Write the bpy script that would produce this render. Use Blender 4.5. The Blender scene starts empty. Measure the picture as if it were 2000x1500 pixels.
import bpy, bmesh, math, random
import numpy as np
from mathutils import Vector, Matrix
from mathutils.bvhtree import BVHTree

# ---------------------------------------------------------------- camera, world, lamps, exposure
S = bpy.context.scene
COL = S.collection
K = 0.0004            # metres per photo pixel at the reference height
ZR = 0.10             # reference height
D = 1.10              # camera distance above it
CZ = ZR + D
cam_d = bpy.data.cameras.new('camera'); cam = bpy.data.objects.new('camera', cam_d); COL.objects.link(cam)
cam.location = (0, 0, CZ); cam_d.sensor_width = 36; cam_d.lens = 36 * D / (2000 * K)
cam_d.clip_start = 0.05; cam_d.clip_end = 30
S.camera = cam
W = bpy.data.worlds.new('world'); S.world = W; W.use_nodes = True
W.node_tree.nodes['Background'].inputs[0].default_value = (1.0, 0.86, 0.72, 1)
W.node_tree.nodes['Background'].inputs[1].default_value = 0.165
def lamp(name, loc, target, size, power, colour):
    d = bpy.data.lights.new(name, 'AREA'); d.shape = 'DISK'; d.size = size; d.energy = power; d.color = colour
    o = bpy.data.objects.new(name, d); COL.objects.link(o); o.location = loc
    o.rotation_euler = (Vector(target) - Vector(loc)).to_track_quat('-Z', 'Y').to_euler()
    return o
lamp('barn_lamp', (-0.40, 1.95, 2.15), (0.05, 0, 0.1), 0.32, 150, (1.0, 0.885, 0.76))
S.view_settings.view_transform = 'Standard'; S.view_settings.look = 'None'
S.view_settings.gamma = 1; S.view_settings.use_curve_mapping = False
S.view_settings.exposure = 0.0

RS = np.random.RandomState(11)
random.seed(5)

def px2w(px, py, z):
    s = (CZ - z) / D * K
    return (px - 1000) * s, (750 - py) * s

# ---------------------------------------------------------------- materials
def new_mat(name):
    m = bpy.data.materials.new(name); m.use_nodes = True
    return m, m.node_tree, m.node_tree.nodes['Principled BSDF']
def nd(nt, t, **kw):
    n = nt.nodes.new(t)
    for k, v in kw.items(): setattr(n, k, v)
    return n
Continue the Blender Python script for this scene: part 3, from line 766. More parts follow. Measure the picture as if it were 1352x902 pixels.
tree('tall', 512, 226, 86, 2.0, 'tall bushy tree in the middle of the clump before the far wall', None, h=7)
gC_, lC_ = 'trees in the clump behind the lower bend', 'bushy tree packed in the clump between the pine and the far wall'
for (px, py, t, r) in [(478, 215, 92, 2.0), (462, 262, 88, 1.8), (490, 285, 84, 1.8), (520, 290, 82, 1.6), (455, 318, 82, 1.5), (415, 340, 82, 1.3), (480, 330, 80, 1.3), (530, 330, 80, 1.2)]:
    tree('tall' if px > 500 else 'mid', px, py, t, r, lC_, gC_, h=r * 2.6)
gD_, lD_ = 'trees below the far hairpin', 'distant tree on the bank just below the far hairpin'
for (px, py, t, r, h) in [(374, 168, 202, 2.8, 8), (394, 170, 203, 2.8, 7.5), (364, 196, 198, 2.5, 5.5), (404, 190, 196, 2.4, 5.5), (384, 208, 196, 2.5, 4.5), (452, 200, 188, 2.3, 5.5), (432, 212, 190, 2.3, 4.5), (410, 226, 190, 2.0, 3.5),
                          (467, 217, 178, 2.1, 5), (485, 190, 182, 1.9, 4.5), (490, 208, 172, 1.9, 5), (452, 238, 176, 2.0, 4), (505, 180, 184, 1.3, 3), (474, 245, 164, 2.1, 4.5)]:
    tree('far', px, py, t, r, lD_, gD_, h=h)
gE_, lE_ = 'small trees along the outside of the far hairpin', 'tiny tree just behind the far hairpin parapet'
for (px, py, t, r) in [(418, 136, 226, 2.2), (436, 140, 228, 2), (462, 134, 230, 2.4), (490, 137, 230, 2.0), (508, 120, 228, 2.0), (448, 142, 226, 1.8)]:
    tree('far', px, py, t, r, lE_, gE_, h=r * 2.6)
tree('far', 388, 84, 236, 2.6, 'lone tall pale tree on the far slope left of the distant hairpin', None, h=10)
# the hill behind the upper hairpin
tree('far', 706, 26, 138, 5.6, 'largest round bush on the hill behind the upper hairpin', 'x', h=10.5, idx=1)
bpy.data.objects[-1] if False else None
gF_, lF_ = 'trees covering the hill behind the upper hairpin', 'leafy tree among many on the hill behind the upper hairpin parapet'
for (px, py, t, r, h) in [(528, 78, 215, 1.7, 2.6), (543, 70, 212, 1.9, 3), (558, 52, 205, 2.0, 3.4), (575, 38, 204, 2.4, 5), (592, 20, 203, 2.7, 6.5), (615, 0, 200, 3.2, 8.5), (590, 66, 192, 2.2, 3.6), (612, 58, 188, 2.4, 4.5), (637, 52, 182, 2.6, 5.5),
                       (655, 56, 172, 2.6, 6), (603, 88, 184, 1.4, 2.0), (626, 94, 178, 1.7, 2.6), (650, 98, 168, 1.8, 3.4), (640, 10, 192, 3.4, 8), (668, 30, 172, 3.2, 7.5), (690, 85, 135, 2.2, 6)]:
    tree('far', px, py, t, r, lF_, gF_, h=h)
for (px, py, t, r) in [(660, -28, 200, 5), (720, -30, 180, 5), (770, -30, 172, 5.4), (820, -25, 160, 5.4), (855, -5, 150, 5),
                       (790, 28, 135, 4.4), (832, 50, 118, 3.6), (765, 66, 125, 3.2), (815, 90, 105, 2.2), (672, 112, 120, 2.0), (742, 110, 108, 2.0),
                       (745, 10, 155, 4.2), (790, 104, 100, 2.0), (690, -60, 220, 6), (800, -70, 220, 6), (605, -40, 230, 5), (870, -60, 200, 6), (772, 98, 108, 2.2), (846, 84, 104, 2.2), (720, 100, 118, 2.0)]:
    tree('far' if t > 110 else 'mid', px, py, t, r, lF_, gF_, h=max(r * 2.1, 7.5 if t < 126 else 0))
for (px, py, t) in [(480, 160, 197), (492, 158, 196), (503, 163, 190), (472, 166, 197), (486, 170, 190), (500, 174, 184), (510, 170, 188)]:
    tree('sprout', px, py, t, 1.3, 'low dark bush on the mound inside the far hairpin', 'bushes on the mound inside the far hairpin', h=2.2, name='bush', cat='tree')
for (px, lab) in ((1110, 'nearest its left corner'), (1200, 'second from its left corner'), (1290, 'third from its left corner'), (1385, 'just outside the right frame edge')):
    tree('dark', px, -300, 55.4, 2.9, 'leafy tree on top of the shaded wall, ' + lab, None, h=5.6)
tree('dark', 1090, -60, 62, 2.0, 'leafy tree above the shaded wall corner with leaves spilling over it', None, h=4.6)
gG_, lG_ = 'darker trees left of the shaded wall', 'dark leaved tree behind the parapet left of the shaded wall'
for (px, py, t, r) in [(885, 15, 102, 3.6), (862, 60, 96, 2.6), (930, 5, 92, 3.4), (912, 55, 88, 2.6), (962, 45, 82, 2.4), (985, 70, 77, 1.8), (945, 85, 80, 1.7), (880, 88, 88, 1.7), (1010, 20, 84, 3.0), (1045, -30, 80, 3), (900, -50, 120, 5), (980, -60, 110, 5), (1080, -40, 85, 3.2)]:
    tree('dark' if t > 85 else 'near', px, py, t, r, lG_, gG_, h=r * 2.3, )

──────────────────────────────

### WHAT THIS TASK INVOLVES
Report each line of the material above where the word "were" appears.

### SOLVED EXERCISE
Write the bpy script that would produce this render. Use Blender 4.5. The Blender scene starts empty. Measure the picture as if it were 2000x1500 pixels.
Continue the Blender Python script for this scene: part 3, from line 766. More parts follow. Measure the picture as if it were 1352x902 pixels.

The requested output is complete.